BEGIN Given material
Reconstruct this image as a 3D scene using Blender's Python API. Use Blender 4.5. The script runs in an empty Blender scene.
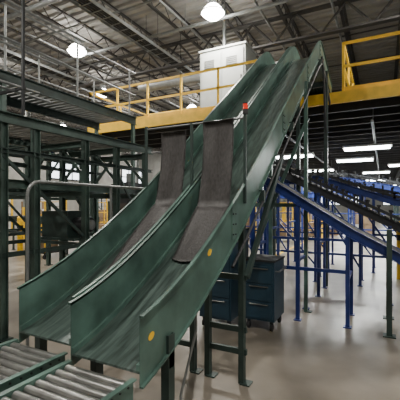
import bpy, math, random
from mathutils import Vector
random.seed(4)
scene = bpy.context.scene
V = Vector

# ---------------- materials ----------------
def mat(name, col, rough=0.5, metal=0.0, var=0.15, scale=6.0, bump=0.0, emis=None, estr=0.0, col2=None, stretch=(1,1,1)):
    m = bpy.data.materials.new(name); m.use_nodes = True
    nt = m.node_tree; b = nt.nodes["Principled BSDF"]
    tc = nt.nodes.new("ShaderNodeTexCoord"); mp = nt.nodes.new("ShaderNodeMapping")
    mp.inputs["Scale"].default_value = stretch
    nz = nt.nodes.new("ShaderNodeTexNoise"); nz.inputs["Scale"].default_value = scale; nz.inputs["Detail"].default_value = 6
    cr = nt.nodes.new("ShaderNodeValToRGB")
    c2 = col2 if col2 else tuple(min(1, c*(1+var*2)+0.01*var) for c in col)
    c1 = tuple(c*(1-var) for c in col)
    cr.color_ramp.elements[0].position = 0.3; cr.color_ramp.elements[1].position = 0.7
    cr.color_ramp.elements[0].color = (*c1, 1); cr.color_ramp.elements[1].color = (*c2, 1)
    nt.links.new(tc.outputs["Object"], mp.inputs[0]); nt.links.new(mp.outputs[0], nz.inputs["Vector"])
    nt.links.new(nz.outputs["Fac"], cr.inputs[0]); nt.links.new(cr.outputs[0], b.inputs["Base Color"])
    b.inputs["Roughness"].default_value = rough; b.inputs["Metallic"].default_value = metal
    if bump:
        bp = nt.nodes.new("ShaderNodeBump"); bp.inputs["Strength"].default_value = bump; bp.inputs["Distance"].default_value = 0.01
        nt.links.new(nz.outputs["Fac"], bp.inputs["Height"]); nt.links.new(bp.outputs[0], b.inputs["Normal"])
    if emis:
        b.inputs["Emission Color"].default_value = (*emis, 1); b.inputs["Emission Strength"].default_value = estr
    return m

GREEN = mat("green_painted_steel", (0.070, 0.128, 0.108), 0.36, 0.1, 0.28, 5)
GREENG = mat("dull_green_steel", (0.045, 0.075, 0.064), 0.5, 0.1, 0.35, 3)
GREEND = mat("dark_green_steel", (0.024, 0.043, 0.038), 0.5, 0.1, 0.25, 5)
BED = mat("worn_chute_steel", (0.085, 0.12, 0.108), 0.28, 0.5, 0.4, 4, stretch=(9, 1, 1))
BLUE = mat("blue_painted_steel", (0.014, 0.032, 0.17), 0.42, 0.0, 0.2, 5)
YEL = mat("safety_yellow_paint", (0.82, 0.50, 0.02), 0.45, 0.0, 0.1, 5)
DARK = mat("dark_steel", (0.025, 0.027, 0.03), 0.6, 0.2, 0.2, 5)
BLACK = mat("black_rubber_belt", (0.015, 0.015, 0.017), 0.7, 0, 0.2, 10)
ROLL = mat("zinc_roller", (0.30, 0.30, 0.29), 0.3, 0.85, 0.2, 8)
GREY = mat("light_grey_enamel", (0.19, 0.205, 0.20), 0.5, 0, 0.08, 3)
GREYP = mat("grey_panel_enamel", (0.24, 0.255, 0.25), 0.45, 0, 0.06, 3)
GREYD = mat("galvanized_conduit", (0.20, 0.21, 0.21), 0.45, 0.5, 0.1, 8)
JOIST = mat("joist_primer_paint", (0.032, 0.03, 0.029), 0.6, 0, 0.2, 4)
WHITE = mat("white_panel", (0.6, 0.6, 0.58), 0.6, 0, 0.05, 3)
CARD = mat("cardboard", (0.22, 0.15, 0.09), 0.8, 0, 0.15, 4)
WOOD = mat("pallet_wood", (0.33, 0.21, 0.11), 0.8, 0, 0.3, 6)
BROWN = mat("rusty_brown_machine", (0.055, 0.042, 0.035), 0.6, 0.1, 0.25, 5)
TEAL = mat("teal_cabinet_enamel", (0.017, 0.048, 0.078), 0.35, 0.1, 0.12, 4)
RED = mat("red_beacon_lens", (0.6, 0.02, 0.01), 0.2, 0, 0.05, 4, emis=(1, 0.05, 0.02), estr=0.4)
LAMP = mat("prismatic_lamp_lens", (0.9, 0.9, 0.9), 0.4, 0, 0, 1, emis=(1, 0.97, 0.9), estr=45)
TUBEL = mat("fluorescent_tube", (0.9, 0.9, 0.9), 0.4, 0, 0, 1, emis=(0.95, 1, 1), estr=26)
SKY = mat("frosted_window_glass", (0.8, 0.85, 0.9), 0.3, 0, 0, 1, emis=(0.9, 0.95, 1), estr=4.0)
WALL = mat("painted_block_wall", (0.34, 0.34, 0.32), 0.85, 0, 0.1, 1.5)
ROOF = mat("ribbed_roof_deck", (0.24, 0.23, 0.215), 0.7, 0.1, 0.15, 1.0)
CONC = mat("sealed_concrete", (0.165, 0.143, 0.115), 0.30, 0, 0.3, 1.1, 0.06, col2=(0.30, 0.265, 0.22))
MAT = mat("ribbed_rubber_curtain", (0.036, 0.033, 0.033), 0.5, 0, 0.25, 60, 0.3, stretch=(1, 1, .4))

# ---------------- mesh builder ----------------
class B:
    def __init__(s, name):
        s.name = name; s.v = []; s.f = []; s.mi = []; s.mats = []; s.sm = []
    def m(s, mt):
        if mt not in s.mats: s.mats.append(mt)
        return s.mats.index(mt)
    def add(s, vs, fs, mt, smooth=False):
        o = len(s.v); s.v += [tuple(x) for x in vs]; k = s.m(mt)
        for f in fs: s.f.append(tuple(i+o for i in f)); s.mi.append(k); s.sm.append(smooth)
    def box(s, lo, hi, mt):
        x0, y0, z0 = lo; x1, y1, z1 = hi
        vs = [(x0,y0,z0),(x1,y0,z0),(x1,y1,z0),(x0,y1,z0),(x0,y0,z1),(x1,y0,z1),(x1,y1,z1),(x0,y1,z1)]
        s.add(vs, [(0,3,2,1),(4,5,6,7),(0,1,5,4),(1,2,6,5),(2,3,7,6),(3,0,4,7)], mt)
    def frame(s, p, q, up=None):
        d = (q-p).normalized()
        if up is None: up = V((0,0,1)) if abs(d.z) < 0.95 else V((0,1,0))
        sd = d.cross(up).normalized(); u2 = sd.cross(d).normalized()
        return sd, u2
    def prof(s, p, q, pts, mt, up=None, smooth=False):
        p, q = V(p), V(q); sd, u2 = s.frame(p, q, up); n = len(pts)
        vs = [p+sd*x+u2*y for x, y in pts] + [q+sd*x+u2*y for x, y in pts]
        s.add(vs, [(i, (i+1) % n, n+(i+1) % n, n+i) for i in range(n)], mt, smooth)
        s.add(vs, [tuple(range(n))[::-1], tuple(range(n, 2*n))], mt)
    def beam(s, p, q, w, h, mt, up=None):
        s.prof(p, q, [(-w/2,-h/2),(w/2,-h/2),(w/2,h/2),(-w/2,h/2)], mt, up)
    def ibeam(s, p, q, w, h, mt, t=0.012, up=None):
        a, c = w/2, h/2
        s.prof(p, q, [(-a,-c),(a,-c),(a,-c+t),(t/2,-c+t),(t/2,c-t),(a,c-t),(a,c),(-a,c),(-a,c-t),(-t/2,c-t),(-t/2,-c+t),(-a,-c+t)], mt, up)
    def chan(s, p, q, w, h, mt, t=0.008, flip=1, up=None):
        c = h/2; f = flip
        pts = [(0,-c),(f*w,-c),(f*w,-c+t),(f*t,-c+t),(f*t,c-t),(f*w,c-t),(f*w,c),(0,c)]
        s.prof(p, q, pts, mt, up)
    def tube(s, p, q, r, mt, n=10, r2=None):
        p, q = V(p), V(q); sd, u2 = s.frame(p, q); r2 = r if r2 is None else r2
        vs = [p+(sd*math.cos(2*math.pi*i/n)+u2*math.sin(2*math.pi*i/n))*r for i in range(n)]
        vs += [q+(sd*math.cos(2*math.pi*i/n)+u2*math.sin(2*math.pi*i/n))*r2 for i in range(n)]
        s.add(vs, [(i, (i+1) % n, n+(i+1) % n, n+i) for i in range(n)], mt, n > 5)
        s.add(vs, [tuple(range(n))[::-1], tuple(range(n, 2*n))], mt)
    def path(s, pts, r, mt, n=8):
        for i in range(len(pts)-1): s.tube(pts[i], pts[i+1], r, mt, n)
    def done(s):
        me = bpy.data.meshes.new(s.name); me.from_pydata(s.v, [], s.f); me.update()
        for mt in s.mats: me.materials.append(mt)
        me.polygons.foreach_set("material_index", s.mi); me.polygons.foreach_set("use_smooth", s.sm)
        ob = bpy.data.objects.new(s.name, me); scene.collection.objects.link(ob); return ob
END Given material
### Problem statement
Copy every line of the listing that contains the word "scene".

### Answer
Reconstruct this image as a 3D scene using Blender's Python API. Use Blender 4.5. The script runs in an empty Blender scene.
scene = bpy.context.scene
        ob = bpy.data.objects.new(s.name, me); scene.collection.objects.link(ob); return ob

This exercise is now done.